◆ **Brief**: Open with the line that has "Build this scene"; close with the line that has "scene.cycles.transparent_max_bounces = 16". Retype those lines exactly, images excluded.

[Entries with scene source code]

#####

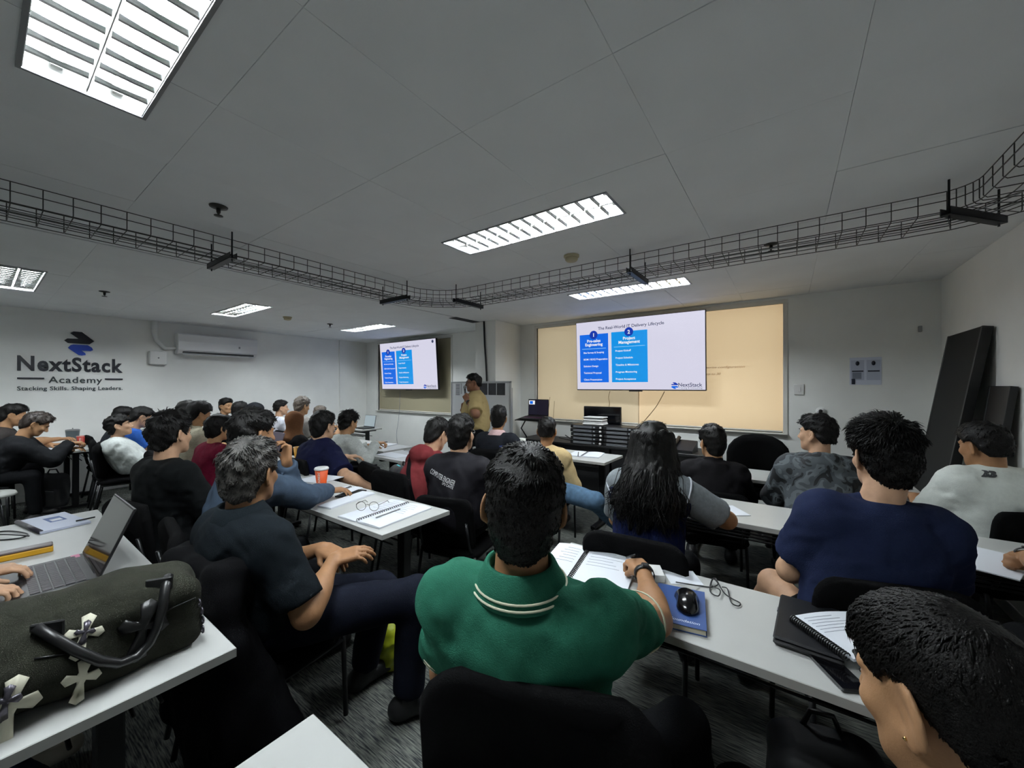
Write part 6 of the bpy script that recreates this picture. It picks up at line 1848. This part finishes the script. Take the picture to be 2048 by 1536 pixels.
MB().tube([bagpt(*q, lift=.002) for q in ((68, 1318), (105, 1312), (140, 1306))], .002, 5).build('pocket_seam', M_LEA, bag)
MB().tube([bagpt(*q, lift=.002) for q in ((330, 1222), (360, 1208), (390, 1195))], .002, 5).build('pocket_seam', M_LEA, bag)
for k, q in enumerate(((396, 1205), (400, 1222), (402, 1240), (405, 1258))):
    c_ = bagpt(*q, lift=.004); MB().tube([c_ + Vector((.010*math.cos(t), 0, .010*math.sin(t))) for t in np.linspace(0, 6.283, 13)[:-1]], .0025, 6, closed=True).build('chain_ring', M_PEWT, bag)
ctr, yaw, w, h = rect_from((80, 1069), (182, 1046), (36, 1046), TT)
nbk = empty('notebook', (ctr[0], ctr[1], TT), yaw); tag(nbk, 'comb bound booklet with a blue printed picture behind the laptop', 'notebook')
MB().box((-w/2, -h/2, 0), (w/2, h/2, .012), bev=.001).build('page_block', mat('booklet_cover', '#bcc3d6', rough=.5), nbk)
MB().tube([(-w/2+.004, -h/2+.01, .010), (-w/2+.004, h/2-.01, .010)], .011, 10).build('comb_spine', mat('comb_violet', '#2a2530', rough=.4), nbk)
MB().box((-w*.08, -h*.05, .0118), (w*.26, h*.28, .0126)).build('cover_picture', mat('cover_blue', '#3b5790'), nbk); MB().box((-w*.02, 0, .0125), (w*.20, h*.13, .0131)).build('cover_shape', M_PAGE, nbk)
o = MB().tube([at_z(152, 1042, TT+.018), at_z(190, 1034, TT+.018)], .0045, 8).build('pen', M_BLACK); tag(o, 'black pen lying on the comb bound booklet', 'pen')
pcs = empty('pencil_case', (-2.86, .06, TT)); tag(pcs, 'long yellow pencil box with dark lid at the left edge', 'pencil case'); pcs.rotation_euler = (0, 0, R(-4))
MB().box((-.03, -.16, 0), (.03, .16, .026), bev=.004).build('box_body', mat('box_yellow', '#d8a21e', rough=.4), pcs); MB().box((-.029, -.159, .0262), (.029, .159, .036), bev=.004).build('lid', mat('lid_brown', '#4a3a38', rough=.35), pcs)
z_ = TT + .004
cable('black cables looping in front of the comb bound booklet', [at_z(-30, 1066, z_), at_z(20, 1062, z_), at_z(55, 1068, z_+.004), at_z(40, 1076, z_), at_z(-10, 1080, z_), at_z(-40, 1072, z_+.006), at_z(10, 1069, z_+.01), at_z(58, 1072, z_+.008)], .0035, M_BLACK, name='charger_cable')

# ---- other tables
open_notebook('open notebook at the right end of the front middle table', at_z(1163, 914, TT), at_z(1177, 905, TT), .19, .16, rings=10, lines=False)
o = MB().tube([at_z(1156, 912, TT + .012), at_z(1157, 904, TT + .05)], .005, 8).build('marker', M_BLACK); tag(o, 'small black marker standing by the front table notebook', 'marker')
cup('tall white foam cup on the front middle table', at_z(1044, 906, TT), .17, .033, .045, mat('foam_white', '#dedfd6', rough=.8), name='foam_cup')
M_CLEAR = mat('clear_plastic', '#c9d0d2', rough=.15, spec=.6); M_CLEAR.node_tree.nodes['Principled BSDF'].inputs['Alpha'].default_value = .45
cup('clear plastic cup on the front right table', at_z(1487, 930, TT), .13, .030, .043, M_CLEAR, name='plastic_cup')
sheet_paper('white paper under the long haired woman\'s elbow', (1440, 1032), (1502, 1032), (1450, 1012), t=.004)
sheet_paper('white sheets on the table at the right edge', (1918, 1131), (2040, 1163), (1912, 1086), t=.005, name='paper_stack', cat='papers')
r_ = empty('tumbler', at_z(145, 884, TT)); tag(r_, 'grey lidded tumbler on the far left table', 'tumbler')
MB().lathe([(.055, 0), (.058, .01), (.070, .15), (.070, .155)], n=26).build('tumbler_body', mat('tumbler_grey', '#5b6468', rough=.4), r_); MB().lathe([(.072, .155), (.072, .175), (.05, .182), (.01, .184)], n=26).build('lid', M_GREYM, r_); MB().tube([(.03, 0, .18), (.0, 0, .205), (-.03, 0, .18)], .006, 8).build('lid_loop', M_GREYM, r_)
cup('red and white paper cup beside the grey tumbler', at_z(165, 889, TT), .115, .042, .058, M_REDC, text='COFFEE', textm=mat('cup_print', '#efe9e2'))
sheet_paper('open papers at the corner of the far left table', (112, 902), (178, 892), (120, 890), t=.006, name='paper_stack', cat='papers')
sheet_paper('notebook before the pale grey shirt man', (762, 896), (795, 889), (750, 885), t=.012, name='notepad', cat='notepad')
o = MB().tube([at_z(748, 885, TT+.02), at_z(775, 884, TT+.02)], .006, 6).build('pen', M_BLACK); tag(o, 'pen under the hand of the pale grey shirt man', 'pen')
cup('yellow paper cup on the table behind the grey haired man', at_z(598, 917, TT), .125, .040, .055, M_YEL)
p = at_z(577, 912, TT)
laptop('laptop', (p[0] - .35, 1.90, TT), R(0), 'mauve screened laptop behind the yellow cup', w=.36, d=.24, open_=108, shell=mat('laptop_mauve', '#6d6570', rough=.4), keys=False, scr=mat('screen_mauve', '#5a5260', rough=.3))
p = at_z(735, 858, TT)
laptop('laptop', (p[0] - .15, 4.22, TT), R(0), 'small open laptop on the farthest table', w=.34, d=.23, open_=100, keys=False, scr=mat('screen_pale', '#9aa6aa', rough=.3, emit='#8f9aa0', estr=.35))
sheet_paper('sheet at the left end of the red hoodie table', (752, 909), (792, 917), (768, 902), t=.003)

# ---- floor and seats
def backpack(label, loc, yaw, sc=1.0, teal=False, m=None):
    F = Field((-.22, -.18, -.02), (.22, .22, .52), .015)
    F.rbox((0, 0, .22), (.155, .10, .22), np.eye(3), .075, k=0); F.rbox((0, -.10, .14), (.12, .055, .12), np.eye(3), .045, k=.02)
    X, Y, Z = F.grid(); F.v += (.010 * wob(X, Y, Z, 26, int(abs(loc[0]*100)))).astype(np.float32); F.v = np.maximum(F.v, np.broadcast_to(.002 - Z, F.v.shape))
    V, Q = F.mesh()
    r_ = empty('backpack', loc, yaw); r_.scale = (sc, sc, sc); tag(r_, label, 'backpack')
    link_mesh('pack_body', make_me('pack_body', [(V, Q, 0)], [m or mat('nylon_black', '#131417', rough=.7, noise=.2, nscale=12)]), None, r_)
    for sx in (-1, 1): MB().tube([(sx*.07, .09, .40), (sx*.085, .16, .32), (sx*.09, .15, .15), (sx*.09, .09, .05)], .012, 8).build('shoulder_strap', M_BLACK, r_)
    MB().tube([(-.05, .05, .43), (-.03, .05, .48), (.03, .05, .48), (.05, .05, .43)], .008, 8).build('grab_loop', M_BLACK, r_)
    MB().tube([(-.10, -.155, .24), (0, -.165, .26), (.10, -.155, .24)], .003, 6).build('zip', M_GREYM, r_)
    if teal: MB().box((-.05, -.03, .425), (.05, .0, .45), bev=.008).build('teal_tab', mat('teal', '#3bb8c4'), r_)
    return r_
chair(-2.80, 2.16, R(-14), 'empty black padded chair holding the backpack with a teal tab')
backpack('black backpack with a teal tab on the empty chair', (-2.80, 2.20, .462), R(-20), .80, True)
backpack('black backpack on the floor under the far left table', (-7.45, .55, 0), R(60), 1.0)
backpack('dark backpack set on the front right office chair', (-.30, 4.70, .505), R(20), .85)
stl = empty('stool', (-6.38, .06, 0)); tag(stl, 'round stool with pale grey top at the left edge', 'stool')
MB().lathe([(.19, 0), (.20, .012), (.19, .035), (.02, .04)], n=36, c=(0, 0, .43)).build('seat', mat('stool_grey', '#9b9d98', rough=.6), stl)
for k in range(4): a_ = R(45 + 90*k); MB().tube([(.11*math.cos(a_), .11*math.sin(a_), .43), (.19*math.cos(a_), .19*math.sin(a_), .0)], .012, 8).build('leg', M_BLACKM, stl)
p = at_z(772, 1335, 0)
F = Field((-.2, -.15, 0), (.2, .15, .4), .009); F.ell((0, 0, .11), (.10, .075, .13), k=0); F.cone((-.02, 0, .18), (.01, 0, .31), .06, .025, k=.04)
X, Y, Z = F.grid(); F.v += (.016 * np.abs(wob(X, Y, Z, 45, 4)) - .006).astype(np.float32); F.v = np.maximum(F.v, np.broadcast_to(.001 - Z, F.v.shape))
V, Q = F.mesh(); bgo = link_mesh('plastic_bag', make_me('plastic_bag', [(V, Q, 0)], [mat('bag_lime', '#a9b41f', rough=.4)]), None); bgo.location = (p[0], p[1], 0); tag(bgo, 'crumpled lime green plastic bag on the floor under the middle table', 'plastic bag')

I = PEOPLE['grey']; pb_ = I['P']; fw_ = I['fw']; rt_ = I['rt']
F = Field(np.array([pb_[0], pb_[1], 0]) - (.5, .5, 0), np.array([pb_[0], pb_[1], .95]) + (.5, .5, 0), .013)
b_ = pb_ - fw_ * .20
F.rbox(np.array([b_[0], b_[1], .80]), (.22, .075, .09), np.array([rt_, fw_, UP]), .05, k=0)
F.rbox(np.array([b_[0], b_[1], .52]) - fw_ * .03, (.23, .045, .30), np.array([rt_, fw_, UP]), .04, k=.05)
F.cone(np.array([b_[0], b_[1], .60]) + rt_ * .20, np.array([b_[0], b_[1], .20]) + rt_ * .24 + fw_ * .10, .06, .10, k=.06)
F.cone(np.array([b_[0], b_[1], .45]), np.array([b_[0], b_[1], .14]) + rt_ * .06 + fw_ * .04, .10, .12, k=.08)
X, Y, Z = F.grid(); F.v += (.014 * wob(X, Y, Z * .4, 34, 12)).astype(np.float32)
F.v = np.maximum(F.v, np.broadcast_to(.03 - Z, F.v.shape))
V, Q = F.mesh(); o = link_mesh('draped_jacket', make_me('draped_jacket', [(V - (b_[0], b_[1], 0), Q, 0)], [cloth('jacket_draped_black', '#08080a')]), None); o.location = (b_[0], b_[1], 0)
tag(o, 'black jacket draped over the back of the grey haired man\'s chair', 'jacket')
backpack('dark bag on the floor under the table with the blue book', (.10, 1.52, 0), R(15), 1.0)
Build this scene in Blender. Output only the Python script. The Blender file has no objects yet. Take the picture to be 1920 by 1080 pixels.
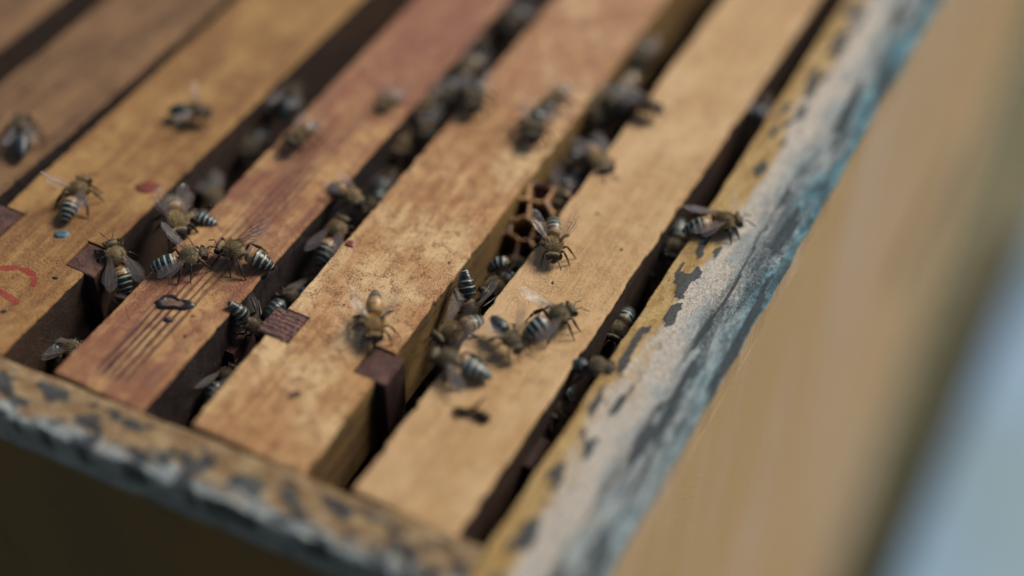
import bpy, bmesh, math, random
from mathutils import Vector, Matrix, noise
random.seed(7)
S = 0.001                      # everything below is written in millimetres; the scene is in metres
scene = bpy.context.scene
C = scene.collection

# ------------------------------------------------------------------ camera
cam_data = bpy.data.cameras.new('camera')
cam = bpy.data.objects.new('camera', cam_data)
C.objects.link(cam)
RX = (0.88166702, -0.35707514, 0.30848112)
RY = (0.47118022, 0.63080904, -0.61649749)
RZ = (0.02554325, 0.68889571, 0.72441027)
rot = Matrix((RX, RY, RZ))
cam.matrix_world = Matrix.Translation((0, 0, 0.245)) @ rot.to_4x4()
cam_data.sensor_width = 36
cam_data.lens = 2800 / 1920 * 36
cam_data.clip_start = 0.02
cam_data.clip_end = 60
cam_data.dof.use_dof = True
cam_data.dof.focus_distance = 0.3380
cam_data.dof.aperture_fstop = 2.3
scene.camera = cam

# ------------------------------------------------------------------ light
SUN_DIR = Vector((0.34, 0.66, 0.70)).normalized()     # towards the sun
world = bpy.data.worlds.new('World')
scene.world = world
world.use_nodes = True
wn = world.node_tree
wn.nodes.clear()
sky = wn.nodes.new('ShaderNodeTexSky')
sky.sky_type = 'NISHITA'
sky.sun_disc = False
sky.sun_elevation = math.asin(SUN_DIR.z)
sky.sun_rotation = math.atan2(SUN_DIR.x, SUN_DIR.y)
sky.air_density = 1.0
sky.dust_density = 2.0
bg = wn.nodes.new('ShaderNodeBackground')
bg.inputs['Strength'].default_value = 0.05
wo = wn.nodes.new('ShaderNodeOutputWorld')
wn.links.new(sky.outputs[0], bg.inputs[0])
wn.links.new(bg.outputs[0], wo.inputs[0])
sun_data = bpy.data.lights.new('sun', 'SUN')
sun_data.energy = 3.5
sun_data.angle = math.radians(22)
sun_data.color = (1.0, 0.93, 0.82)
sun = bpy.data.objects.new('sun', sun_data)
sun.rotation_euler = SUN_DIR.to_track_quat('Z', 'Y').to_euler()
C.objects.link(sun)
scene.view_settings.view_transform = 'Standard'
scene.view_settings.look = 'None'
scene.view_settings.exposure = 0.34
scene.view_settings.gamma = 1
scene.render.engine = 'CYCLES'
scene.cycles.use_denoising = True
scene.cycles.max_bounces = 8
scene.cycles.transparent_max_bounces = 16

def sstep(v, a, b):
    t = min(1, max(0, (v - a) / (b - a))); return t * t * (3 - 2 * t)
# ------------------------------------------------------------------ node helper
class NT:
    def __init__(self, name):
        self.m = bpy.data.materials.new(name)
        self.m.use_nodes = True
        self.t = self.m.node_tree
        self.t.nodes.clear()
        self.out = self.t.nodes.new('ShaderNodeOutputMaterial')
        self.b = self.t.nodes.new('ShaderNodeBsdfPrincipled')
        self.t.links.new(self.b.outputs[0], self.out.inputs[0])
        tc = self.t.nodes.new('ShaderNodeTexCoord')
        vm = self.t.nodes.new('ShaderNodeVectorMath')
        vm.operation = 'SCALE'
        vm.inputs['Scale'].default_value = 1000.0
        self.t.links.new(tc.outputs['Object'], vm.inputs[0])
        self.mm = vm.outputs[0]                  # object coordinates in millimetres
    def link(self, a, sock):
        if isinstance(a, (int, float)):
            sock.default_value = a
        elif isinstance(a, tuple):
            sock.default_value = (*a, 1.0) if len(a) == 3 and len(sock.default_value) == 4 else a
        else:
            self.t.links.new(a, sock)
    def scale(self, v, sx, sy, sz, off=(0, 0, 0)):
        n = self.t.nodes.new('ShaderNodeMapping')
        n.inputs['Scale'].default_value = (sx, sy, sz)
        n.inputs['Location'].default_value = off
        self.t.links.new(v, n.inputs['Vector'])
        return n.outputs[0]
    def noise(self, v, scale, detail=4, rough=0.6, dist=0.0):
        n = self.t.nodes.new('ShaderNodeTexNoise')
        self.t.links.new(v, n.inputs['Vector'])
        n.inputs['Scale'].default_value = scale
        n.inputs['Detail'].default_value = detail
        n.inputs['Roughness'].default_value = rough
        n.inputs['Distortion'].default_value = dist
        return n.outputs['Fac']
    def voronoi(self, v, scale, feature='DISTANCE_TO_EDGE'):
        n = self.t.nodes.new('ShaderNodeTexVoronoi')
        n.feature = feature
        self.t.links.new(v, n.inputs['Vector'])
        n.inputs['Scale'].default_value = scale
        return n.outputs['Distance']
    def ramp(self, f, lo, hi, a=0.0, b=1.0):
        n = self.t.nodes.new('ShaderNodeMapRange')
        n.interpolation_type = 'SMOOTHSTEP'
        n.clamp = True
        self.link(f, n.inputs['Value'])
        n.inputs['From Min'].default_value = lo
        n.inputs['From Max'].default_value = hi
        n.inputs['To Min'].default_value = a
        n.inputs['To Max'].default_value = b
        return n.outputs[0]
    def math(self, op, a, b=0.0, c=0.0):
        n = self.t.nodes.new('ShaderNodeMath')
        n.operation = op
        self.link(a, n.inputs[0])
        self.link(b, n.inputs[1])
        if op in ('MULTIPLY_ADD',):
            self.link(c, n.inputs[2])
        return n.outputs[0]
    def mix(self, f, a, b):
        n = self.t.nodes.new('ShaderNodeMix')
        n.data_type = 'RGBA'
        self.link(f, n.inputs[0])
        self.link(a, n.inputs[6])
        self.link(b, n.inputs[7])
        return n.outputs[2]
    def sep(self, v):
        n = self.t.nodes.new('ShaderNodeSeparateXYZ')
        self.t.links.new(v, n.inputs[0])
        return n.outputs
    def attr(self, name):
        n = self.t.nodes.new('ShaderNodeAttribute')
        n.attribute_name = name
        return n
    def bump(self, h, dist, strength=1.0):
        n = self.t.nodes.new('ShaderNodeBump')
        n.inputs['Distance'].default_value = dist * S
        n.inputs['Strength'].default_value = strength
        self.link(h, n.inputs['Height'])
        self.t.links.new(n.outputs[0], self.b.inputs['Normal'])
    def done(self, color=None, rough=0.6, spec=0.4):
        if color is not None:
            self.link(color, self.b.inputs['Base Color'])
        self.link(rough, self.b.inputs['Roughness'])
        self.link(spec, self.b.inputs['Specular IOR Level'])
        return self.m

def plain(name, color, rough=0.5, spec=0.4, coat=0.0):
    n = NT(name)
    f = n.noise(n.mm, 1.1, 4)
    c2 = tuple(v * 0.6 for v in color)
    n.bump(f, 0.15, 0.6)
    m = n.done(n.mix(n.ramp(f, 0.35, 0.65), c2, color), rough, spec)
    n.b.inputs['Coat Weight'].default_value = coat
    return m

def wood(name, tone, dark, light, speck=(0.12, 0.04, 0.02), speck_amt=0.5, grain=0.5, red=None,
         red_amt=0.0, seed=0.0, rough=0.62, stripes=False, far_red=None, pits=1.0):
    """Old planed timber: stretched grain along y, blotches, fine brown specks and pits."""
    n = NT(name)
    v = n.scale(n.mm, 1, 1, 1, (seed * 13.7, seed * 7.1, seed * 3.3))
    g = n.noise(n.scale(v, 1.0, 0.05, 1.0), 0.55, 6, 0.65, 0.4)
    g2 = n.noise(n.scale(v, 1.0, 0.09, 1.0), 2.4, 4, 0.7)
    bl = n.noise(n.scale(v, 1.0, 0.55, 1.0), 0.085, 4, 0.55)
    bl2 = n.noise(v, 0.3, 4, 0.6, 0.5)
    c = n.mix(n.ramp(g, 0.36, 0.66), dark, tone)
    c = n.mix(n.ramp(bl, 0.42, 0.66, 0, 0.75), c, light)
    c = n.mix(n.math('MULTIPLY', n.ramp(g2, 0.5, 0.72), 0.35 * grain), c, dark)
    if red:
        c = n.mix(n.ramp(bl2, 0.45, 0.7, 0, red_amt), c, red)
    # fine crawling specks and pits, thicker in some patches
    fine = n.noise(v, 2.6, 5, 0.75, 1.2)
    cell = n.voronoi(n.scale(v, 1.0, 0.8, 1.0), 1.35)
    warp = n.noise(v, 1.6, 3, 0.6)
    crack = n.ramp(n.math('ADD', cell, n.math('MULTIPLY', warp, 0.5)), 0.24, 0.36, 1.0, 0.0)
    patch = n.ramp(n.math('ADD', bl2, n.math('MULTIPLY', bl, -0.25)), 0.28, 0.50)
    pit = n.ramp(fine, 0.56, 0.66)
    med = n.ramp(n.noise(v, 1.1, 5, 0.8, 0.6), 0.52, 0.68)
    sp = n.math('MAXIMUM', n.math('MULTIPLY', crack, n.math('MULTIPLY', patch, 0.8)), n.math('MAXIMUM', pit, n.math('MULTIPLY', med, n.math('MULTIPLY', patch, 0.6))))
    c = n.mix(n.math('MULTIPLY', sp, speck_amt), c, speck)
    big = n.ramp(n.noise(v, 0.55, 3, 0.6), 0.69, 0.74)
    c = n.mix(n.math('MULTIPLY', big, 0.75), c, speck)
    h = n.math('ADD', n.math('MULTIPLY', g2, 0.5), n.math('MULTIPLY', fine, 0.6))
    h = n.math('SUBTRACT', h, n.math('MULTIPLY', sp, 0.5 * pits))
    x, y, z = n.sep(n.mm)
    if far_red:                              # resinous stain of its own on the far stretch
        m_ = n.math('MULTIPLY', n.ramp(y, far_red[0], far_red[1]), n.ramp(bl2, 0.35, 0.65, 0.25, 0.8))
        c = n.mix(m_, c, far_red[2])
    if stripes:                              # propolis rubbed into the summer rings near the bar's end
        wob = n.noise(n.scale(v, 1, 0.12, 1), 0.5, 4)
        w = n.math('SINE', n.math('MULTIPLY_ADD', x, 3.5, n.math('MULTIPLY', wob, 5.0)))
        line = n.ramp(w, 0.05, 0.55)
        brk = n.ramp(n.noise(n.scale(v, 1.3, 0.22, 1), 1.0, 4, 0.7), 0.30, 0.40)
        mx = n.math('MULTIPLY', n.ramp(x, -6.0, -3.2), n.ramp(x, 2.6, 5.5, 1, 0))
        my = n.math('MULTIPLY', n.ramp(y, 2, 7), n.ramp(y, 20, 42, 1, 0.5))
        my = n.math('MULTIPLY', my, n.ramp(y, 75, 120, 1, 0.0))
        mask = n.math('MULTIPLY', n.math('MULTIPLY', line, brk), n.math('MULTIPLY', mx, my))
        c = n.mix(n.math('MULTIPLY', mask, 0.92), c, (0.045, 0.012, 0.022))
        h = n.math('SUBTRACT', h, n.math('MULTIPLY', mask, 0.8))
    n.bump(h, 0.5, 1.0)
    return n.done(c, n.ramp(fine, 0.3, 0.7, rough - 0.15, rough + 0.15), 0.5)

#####

◆ **The reply**:
Build this scene in Blender. Output only the Python script. The Blender file has no objects yet. Take the picture to be 1920 by 1080 pixels.
import bpy, bmesh, math, random
from mathutils import Vector, Matrix, noise
random.seed(7)
S = 0.001                      # everything below is written in millimetres; the scene is in metres
scene = bpy.context.scene
C = scene.collection

# ------------------------------------------------------------------ camera
cam_data = bpy.data.cameras.new('camera')
cam = bpy.data.objects.new('camera', cam_data)
C.objects.link(cam)
RX = (0.88166702, -0.35707514, 0.30848112)
RY = (0.47118022, 0.63080904, -0.61649749)
RZ = (0.02554325, 0.68889571, 0.72441027)
rot = Matrix((RX, RY, RZ))
cam.matrix_world = Matrix.Translation((0, 0, 0.245)) @ rot.to_4x4()
cam_data.sensor_width = 36
cam_data.lens = 2800 / 1920 * 36
cam_data.clip_start = 0.02
cam_data.clip_end = 60
cam_data.dof.use_dof = True
cam_data.dof.focus_distance = 0.3380
cam_data.dof.aperture_fstop = 2.3
scene.camera = cam

# ------------------------------------------------------------------ light
SUN_DIR = Vector((0.34, 0.66, 0.70)).normalized()     # towards the sun
world = bpy.data.worlds.new('World')
scene.world = world
world.use_nodes = True
wn = world.node_tree
wn.nodes.clear()
sky = wn.nodes.new('ShaderNodeTexSky')
sky.sky_type = 'NISHITA'
sky.sun_disc = False
sky.sun_elevation = math.asin(SUN_DIR.z)
sky.sun_rotation = math.atan2(SUN_DIR.x, SUN_DIR.y)
sky.air_density = 1.0
sky.dust_density = 2.0
bg = wn.nodes.new('ShaderNodeBackground')
bg.inputs['Strength'].default_value = 0.05
wo = wn.nodes.new('ShaderNodeOutputWorld')
wn.links.new(sky.outputs[0], bg.inputs[0])
wn.links.new(bg.outputs[0], wo.inputs[0])
sun_data = bpy.data.lights.new('sun', 'SUN')
sun_data.energy = 3.5
sun_data.angle = math.radians(22)
sun_data.color = (1.0, 0.93, 0.82)
sun = bpy.data.objects.new('sun', sun_data)
sun.rotation_euler = SUN_DIR.to_track_quat('Z', 'Y').to_euler()
C.objects.link(sun)
scene.view_settings.view_transform = 'Standard'
scene.view_settings.look = 'None'
scene.view_settings.exposure = 0.34
scene.view_settings.gamma = 1
scene.render.engine = 'CYCLES'
scene.cycles.use_denoising = True
scene.cycles.max_bounces = 8
scene.cycles.transparent_max_bounces = 16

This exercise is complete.